* Information supplied:

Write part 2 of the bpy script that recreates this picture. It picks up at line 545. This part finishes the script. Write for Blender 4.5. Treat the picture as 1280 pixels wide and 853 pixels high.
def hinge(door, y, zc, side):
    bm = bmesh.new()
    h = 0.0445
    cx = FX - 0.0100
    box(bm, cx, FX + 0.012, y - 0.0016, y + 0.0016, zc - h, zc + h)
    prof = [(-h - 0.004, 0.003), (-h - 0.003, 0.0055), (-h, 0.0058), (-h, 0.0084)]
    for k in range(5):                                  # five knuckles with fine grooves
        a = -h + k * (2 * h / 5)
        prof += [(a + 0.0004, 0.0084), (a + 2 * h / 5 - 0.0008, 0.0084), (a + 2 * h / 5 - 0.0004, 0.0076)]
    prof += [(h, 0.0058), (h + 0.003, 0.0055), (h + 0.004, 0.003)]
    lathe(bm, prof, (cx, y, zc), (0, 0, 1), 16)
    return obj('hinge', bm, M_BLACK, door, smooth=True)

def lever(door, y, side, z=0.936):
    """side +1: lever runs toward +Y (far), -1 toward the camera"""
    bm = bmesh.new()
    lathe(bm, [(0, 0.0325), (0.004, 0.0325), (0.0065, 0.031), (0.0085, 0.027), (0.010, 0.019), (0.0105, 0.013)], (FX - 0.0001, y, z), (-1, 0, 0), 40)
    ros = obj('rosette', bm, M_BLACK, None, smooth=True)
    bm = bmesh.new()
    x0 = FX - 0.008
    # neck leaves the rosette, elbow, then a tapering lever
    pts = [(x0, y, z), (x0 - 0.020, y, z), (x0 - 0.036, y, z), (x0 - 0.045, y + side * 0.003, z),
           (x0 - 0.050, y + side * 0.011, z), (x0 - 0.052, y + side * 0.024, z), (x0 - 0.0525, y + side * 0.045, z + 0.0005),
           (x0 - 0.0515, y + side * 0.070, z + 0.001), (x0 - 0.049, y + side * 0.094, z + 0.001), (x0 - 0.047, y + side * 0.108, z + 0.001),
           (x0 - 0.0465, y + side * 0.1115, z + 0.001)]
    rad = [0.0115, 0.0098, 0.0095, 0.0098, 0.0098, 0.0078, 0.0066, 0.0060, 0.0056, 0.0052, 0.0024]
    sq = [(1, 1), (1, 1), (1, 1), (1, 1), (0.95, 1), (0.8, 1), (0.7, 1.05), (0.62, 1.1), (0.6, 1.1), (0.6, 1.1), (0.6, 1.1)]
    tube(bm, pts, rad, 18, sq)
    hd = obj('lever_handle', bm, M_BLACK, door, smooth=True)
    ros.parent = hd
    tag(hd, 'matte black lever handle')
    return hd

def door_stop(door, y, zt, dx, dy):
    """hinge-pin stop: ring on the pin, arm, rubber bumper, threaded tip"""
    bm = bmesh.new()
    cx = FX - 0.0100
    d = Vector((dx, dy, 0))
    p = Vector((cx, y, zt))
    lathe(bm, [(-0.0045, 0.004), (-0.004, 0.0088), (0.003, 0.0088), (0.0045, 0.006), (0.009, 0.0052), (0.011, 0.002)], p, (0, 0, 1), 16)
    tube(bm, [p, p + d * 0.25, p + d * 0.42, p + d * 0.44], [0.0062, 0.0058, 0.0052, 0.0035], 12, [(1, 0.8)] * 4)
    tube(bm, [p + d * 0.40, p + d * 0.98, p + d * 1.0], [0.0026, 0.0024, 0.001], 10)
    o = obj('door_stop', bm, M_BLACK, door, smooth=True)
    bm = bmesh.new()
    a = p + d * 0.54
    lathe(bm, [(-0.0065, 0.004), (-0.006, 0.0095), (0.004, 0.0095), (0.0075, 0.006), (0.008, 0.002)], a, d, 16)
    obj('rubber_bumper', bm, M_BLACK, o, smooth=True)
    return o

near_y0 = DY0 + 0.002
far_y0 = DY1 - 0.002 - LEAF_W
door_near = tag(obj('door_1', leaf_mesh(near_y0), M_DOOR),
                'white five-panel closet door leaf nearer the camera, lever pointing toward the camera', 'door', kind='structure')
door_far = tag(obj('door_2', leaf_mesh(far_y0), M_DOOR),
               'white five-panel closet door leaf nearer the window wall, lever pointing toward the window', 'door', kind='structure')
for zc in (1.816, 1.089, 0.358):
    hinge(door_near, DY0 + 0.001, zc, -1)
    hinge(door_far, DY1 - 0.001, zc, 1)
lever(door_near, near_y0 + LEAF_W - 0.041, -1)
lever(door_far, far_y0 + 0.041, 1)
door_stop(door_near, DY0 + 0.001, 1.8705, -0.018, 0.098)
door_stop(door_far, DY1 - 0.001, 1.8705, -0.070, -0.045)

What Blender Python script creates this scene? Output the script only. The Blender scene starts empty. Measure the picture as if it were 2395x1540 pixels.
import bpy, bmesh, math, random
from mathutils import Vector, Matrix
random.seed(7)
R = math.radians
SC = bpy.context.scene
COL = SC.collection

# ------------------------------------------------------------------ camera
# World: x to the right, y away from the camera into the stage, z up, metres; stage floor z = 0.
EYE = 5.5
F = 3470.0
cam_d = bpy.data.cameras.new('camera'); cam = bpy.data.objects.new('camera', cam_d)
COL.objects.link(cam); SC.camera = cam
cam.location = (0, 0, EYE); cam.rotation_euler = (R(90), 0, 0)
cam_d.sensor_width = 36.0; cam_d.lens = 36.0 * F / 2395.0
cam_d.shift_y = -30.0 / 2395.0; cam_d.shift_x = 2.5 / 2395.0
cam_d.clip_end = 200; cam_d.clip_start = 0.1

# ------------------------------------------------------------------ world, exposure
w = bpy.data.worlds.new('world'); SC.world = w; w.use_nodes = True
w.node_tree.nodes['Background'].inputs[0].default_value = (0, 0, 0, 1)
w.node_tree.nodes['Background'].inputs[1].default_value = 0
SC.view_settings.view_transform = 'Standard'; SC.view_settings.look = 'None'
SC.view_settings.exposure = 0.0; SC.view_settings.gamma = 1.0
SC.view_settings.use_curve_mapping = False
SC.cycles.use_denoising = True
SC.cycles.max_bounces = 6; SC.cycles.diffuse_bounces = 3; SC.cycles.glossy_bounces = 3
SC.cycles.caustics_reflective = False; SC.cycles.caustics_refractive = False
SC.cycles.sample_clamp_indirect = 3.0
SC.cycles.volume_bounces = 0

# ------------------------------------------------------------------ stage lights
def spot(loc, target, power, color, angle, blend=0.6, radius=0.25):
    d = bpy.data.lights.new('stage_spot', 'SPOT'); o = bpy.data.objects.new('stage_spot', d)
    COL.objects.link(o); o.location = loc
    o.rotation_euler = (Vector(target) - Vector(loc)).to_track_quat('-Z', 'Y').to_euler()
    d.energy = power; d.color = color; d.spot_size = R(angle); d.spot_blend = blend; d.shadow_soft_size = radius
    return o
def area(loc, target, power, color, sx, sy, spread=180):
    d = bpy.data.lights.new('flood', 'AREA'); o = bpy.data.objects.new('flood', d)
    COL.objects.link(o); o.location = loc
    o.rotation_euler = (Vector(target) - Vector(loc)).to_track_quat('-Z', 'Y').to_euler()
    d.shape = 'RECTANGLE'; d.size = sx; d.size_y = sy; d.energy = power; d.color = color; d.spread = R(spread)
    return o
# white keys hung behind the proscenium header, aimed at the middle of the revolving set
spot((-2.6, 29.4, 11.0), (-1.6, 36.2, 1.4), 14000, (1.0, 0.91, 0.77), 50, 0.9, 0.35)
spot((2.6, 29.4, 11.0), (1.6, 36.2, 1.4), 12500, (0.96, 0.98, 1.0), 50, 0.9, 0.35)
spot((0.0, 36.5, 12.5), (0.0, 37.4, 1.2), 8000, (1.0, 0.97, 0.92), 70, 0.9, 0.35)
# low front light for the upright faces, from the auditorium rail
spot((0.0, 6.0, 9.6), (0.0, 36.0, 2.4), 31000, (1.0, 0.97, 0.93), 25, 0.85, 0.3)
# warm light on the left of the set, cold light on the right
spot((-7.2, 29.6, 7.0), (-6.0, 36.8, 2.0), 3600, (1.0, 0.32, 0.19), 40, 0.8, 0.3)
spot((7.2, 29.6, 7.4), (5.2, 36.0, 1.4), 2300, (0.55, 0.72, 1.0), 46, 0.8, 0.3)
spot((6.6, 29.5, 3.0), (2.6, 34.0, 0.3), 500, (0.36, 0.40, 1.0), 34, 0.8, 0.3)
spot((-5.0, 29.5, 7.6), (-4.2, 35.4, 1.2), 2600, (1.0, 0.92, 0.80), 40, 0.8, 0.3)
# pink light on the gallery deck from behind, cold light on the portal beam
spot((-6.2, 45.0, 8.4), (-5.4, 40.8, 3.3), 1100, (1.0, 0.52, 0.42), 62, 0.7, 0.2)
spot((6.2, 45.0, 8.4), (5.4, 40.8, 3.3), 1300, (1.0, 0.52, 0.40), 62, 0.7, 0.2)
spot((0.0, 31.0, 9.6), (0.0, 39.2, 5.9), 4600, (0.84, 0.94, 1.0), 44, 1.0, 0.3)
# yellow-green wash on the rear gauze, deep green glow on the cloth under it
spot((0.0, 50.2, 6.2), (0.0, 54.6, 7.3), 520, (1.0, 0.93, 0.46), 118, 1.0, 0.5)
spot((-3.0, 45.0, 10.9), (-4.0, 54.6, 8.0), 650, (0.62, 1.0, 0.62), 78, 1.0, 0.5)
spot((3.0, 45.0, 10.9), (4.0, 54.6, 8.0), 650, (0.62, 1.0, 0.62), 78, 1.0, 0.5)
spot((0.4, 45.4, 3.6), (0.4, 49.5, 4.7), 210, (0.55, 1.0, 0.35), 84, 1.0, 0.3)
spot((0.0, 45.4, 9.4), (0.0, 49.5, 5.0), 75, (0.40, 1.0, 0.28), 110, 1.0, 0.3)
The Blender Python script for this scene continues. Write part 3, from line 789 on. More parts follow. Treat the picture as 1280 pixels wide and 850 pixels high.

* Directions: Repeat the entries above verbatim, but only from the line that has "What Blender Python" down to the line that has "cam_d.clip_end = 200; cam_d.clip_start = 0.1", inclusive.

* Output of the exercise:
What Blender Python script creates this scene? Output the script only. The Blender scene starts empty. Measure the picture as if it were 2395x1540 pixels.
import bpy, bmesh, math, random
from mathutils import Vector, Matrix
random.seed(7)
R = math.radians
SC = bpy.context.scene
COL = SC.collection

# ------------------------------------------------------------------ camera
# World: x to the right, y away from the camera into the stage, z up, metres; stage floor z = 0.
EYE = 5.5
F = 3470.0
cam_d = bpy.data.cameras.new('camera'); cam = bpy.data.objects.new('camera', cam_d)
COL.objects.link(cam); SC.camera = cam
cam.location = (0, 0, EYE); cam.rotation_euler = (R(90), 0, 0)
cam_d.sensor_width = 36.0; cam_d.lens = 36.0 * F / 2395.0
cam_d.shift_y = -30.0 / 2395.0; cam_d.shift_x = 2.5 / 2395.0
cam_d.clip_end = 200; cam_d.clip_start = 0.1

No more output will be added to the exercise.